But now that his once-promising but ultimately disastrous presidential campaign is fading in the rear-view mirror, Rubio is reviving his reputation as a flip-flopper in a manner that is astonishingly clumsy for such a bright young fella. Influential conservative columnist Philip Klein promptly takes him to the woodshed. After reciting Rubio’s many primary-season attacks on Trump’s character and values, Klein notes scornfully that Little Marco is trying to take it all back in a way that reminds us of past 180-degree turns.

It’s one thing to begrudgingly argue that as dangerous as he thinks a Trump presidency would be, that he thinks a Clinton presidency would be even worse. But to actually say that he would be “honored” by the chance to speak on Trump’s behalf at the GOP convention, and to downplay his previously stated problems with Trump as mere “policy differences,” is to prove the Rubio skeptics right.
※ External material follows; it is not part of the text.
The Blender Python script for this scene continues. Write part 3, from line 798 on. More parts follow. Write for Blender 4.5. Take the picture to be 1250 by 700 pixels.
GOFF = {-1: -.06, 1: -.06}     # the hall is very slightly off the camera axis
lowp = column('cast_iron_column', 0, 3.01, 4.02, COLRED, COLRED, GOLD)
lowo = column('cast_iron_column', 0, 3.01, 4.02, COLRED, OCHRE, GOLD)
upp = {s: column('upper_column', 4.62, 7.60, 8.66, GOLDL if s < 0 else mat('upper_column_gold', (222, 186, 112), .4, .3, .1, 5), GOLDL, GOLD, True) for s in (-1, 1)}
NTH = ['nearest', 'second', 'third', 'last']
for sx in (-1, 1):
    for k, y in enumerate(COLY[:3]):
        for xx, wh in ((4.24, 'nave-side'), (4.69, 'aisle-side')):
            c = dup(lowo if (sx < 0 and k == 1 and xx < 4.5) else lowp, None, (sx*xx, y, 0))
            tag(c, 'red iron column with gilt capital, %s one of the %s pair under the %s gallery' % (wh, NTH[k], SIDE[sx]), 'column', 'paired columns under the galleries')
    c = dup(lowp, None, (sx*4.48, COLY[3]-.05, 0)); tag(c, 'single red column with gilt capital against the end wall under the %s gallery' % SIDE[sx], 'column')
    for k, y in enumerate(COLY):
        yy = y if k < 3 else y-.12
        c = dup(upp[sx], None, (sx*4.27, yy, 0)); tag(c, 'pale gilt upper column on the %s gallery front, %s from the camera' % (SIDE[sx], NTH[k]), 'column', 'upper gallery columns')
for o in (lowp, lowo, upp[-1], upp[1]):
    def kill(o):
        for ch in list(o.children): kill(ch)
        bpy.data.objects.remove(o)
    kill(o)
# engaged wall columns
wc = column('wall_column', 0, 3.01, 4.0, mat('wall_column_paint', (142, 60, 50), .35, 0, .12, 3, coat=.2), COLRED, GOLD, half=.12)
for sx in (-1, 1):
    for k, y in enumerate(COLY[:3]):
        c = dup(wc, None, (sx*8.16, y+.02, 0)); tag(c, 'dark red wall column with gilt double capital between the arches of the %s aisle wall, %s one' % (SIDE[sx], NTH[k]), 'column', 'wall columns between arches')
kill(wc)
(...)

That is, far from being an inspirational moral leader, Rubio has shown himself to be more of an opportunistic politician with his finger to the wind. He latched on to the Tea Party energy when he needed it to launch a long-shot Senate bid against an establishment figure in 2010. He embraced the idea of comprehensive immigration reform in 2013 in the wake of a GOP “autopsy” suggesting it was necessary to win in a changing electorate, but then downplayed it as it became a hindrance to his presidential campaign. Now he’s desperate to reconcile his past words about Trump — from just over two months ago — with his political need to fall in line behind his party’s nominee.

Klein doesn’t mention what could turn out to be the capstone of Rubio’s flip-flops: He is apparently reconsidering his decision to retire from the Senate. Yes, he’s under pressure from GOP insiders who fear his seat will go Democratic in November, and yes, he’s said it’s “unlikely” he’ll complete the backflip before the June 24 filing deadline. But the very fact that he’s not just saying “I made my decision last year and I’m sticking to it” is illuminating. And if he does run it will be quite the stab in the back to the sizable field of Republicans — including two of Rubio’s Florida congressional delegation colleagues from the House, and the state’s lieutenant governor — who have been running for the Senate counting on Rubio’s word that he was retiring. 

Should it happen, perhaps one of Rubio’s opponents will ask Right to Rise for permission to update that weather-vane ad. The more Rubio flops, the more he seems inclined to flip.